Archive for January 8, 2018

Oh God! You Devil!

Posted in FILM with tags , , , , , , , , , , on January 8, 2018 by dcairns

SATAN NEVER SLEEPS on the one hand would have made a great entry for The Late Movies Blogathon but on the other hand it’s simply too depressing. One thing that makes a director’s disappointing final opus more than just dispiriting is when said director references previous, better movies. Auteur status is simultaneously confirmed and travestied. And so it is in this 1962 turkey from Leo McCarey, filmed on location in matte-painting China and on the hillsides of Wales.

There are insistent callbacks to earlier, better McCarey films, and I may have to raise my estimation of GOING MY WAY and THE BELLS OF ST MARY’S since compared to this they look like the masterpieces some benighted souls claim they are. William Holden plays a priest sent to relieve an older, more staid priest, Clifton Webb (GOING MY WAY is basically reprised in this idea). A new element is added: Holden has saved the life of France Nuyen and she’s fallen in love with him and is basically stalking him. Then again, the story posits old-fashioned religious values against the dread communism, staged as a kind of father-son conflict (repeating MY SON JOHN). The wicked commie, Weaver Levy, dismisses the kids from the mission school upon his arrival, upsetting the nuns, as Bing Crosby does in THE BELLS OF ST MARY’S, then falls in lust with Nuyen and rapes her. When she bears his child and he tries to apologise, he falls into double-talk straight out of THE AWFUL TRUTH — “If things were the same, it would be different…” etc. Holden reunites the couple to create a nuclear family, again like Crosby in TBOSM does with William Gargan and Eva Novak. That’s right: Holden marries Nuyen to her rapist for a smiling, laughing happy ending.

This scene is made weirder by all the characters being superimposed into the church setting, and Holden’s poorly-matted vestments turn transparent like the parrot in CITIZEN KANE. Is he a ghost? Are we in space? Those painkillers poor McCarey was hooked on must’ve been some really good shit.

The characters walk down this road, there’s a cutaway to where they’re headed, and then they walk through the same shot AGAIN. Surreal.

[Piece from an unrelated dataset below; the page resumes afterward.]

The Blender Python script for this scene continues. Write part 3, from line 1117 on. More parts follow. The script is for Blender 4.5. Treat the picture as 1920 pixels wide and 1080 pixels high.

The idea of harking back isn’t an obnoxious one in itself, and McCarey had always done it, repurposing gags from his early Charley Chase and Laurel & Hardy films in features like THE AWFUL TRUTH and MY FAVORITE WIFE. Even the idea of stealing bits out of the reassuring, sentimental priest movies and deploying them in a dysfunctional, creepy movie full of neck-snapping tonal shifts might work for me because I kind of dislike the priest movies, in case you hadn’t noticed. But the film doesn’t display any of Leo’s early sure-footedness: there are a few small laughs (Burt Kwouk!) and some dramatic moments that aren’t totally abortive, but the playing is often wildly mistimed: Nuyen and Webb might be acting via satellite link with time-lag. McCarey knew there was a problem: he told Daney & Scorecki (and Bogdanovich, in identical language) that he didn’t like Holden, Webb or Nuyen. Probably, as director and producer, he shouldn’t have cast them, then.

At least with Holden his dislike seems motivated: he claimed Holden nixed his preferred ending, which would have seen the character looking to the heavens for a sign from God, and being inspired by a helicopter (rather anachronistically for 1948 China, I suspect), and then giving his life to save the others. The revised climax leaves Holden standing as an impotent witness to a lesser character’s sacrifice, so it’s hard to imagine an action star preferring this, and Holden had cheerfully died for Wilder and Lean and would do so again for Peckinpah. I’m probably missing a few. I think it might have been the helicopter-as-sign-from-God bit that Holden objected to, since this isn’t used in the film as it stands, where it could presumably have been retained. But then Holden could still have died.

Anyhow, Leo lost all enthusiasm and let his assistant finish the last week of shooting.

Weirdly, the movie, at two hours and five minutes, is EXACTLY the same running time as both GOING MY WAY and THE BELLS OF ST MARY’S. Theories welcomed.